Statcast guru Tom Tango pointed this out, and it's amazing: Sale has a decent chance to win the Cy Young as a starting pitcher who doesn't qualify for the ERA title. What that tells me: Given the changes in what starters are asked to do, the minimum for that title needs to be lowered.

NL ROOKIE OF THE YEAR
Ronald Acuna, Braves (2.21)
Juan Soto, Nationals (1.93)
Harrison Bader, Cardinals (1.77)
Brian Anderson, Marlins (1.74)
Walker Buehler, Dodgers (1.69)

Acuna seems to have the edge, but there aren't many seasons where Soto would not be a league's top rookie.

AL ROOKIE OF THE YEAR
Shohei Ohtani, Angels (2.17)
Gleyber Torres, Yankees (1.73)
Joey Wendle, Rays (1.60)
Miguel Andujar, Yankees (1.35)
Brad Keller, Royals (1.13)

To me, this has become clear-cut.


Coming right up

Series of the week

We're in the stretch run, and while there are a few series remaining that could change the clarifying picture of the pennant races, there is one series in particular I'd like to highlight. From Monday to Wednesday, the Milwaukee Brewers will play a three-game series against the St. Louis Cardinals at Busch Stadium.

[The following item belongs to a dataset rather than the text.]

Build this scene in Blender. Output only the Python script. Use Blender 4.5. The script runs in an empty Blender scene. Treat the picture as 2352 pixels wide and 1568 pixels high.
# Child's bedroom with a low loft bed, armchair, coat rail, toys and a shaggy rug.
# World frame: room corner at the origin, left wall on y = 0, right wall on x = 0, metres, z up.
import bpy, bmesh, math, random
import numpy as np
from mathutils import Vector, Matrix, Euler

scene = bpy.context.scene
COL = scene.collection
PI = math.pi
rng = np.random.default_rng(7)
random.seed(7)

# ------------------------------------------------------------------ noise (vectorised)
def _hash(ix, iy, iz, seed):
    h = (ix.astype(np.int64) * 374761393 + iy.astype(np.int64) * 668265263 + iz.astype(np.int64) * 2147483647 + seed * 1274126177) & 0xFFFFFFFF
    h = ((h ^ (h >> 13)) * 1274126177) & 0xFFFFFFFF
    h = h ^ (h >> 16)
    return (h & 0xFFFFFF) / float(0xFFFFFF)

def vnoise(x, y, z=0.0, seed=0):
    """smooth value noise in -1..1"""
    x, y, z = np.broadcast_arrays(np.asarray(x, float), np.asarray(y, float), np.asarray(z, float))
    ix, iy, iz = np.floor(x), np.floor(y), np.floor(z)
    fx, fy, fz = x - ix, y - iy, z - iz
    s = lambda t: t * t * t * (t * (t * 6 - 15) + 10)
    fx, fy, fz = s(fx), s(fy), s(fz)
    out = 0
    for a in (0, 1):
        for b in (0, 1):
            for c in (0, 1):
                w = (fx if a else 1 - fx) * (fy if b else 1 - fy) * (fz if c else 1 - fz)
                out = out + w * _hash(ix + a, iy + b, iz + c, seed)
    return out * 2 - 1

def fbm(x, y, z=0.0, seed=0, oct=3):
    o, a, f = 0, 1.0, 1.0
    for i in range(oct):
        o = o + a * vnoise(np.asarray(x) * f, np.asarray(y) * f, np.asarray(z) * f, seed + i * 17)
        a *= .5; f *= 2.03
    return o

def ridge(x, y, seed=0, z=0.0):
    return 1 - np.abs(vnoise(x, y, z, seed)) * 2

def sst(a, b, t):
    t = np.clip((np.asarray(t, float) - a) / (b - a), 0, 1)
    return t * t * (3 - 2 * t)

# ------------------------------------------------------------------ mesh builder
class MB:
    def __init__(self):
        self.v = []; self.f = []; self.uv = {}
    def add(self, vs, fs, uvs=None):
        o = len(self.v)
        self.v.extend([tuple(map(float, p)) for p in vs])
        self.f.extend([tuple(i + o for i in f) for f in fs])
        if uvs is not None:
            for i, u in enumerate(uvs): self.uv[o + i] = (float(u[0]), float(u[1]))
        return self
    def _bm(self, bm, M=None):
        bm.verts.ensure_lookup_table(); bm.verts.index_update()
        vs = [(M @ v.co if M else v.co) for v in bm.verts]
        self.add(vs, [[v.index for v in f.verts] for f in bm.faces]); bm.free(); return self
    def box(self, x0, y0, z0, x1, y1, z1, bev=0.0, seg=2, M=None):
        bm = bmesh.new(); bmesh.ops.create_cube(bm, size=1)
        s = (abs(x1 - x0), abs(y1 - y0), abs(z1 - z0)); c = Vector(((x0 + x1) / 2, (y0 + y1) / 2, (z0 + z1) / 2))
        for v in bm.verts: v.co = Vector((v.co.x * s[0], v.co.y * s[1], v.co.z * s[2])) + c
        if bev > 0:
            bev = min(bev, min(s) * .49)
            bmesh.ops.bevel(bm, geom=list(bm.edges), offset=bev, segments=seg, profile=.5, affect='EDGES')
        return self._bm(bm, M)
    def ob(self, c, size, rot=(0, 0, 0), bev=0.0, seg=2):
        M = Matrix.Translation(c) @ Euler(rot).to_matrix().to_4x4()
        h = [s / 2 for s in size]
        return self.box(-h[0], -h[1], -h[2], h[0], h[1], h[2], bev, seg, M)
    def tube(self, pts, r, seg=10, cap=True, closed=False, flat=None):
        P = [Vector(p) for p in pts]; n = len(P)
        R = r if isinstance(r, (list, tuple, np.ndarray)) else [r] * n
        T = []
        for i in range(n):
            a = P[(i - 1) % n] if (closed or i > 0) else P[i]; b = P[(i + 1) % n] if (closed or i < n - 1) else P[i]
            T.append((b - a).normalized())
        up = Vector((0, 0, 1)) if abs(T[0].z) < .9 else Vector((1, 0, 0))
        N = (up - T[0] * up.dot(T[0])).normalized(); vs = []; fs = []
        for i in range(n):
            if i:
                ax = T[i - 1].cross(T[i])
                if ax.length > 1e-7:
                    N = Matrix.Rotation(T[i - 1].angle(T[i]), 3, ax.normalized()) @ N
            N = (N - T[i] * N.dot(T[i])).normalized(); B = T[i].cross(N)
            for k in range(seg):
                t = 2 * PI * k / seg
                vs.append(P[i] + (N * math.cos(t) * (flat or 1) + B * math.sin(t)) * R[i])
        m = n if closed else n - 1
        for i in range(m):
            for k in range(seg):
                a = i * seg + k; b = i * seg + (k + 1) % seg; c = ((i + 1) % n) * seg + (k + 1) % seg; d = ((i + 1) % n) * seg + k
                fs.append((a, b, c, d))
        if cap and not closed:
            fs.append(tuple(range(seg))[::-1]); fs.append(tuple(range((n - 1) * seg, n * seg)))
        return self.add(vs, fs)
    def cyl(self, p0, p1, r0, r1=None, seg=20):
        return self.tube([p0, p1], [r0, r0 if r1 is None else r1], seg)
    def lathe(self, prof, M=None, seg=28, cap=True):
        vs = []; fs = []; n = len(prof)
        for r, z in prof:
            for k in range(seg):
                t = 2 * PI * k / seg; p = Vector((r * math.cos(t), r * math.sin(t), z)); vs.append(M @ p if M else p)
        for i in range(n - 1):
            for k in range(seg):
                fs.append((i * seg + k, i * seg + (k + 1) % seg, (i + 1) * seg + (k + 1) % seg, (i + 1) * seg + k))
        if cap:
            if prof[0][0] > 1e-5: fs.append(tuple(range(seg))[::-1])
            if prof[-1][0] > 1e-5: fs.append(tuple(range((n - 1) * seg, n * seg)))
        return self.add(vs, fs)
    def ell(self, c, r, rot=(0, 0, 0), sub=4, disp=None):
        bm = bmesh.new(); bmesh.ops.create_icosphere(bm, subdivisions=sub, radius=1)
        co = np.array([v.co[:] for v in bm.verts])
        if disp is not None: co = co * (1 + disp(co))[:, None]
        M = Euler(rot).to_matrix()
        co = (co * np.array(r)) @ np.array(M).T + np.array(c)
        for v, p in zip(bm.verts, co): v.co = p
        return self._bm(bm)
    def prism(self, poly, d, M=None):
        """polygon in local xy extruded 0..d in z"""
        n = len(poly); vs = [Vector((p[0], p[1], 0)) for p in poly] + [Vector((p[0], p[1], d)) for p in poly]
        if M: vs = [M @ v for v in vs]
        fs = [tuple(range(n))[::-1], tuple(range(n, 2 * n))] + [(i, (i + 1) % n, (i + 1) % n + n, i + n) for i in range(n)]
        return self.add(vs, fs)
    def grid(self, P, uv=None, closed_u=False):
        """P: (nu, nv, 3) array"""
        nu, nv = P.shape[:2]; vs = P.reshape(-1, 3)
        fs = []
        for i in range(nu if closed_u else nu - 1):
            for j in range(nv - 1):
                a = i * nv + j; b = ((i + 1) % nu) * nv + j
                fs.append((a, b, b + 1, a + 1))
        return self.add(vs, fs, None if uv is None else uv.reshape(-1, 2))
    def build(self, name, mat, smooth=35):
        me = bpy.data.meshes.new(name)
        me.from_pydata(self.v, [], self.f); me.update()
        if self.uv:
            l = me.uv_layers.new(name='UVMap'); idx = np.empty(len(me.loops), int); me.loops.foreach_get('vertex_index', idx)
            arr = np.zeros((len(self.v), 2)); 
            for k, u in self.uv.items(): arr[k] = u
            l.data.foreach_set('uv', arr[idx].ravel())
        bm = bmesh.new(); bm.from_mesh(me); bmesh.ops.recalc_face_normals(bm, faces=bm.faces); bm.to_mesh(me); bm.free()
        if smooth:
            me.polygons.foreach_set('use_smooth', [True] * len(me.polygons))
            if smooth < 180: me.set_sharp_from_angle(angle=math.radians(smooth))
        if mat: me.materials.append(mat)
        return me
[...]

The Brewers have emerged as a heavy favorite to host the NL wild-card game, though they are far from out of the NL Central race. But with the Cardinals fighting to stave off the Colorado Rockies for the last playoff spot, and St. Louis still within three games of Milwaukee in the Central as of Friday, this series, more than any other, carries with it the biggest playoff implications of the week.

If the Brewers can maintain their standing in St. Louis, they'll turn into Cardinals fans. Whereas Milwaukee will be finishing the season at home against the lowly Detroit Tigers, the Redbirds will be paying a season-ending visit to Wrigley Field to face the Cubs. If Milwaukee is going to avoid that coin-flip game, it will need St. Louis' help to do it.

These are the highest-stakes games between the Cardinals and Brewers since they squared off in the 2011 National League Championship Series.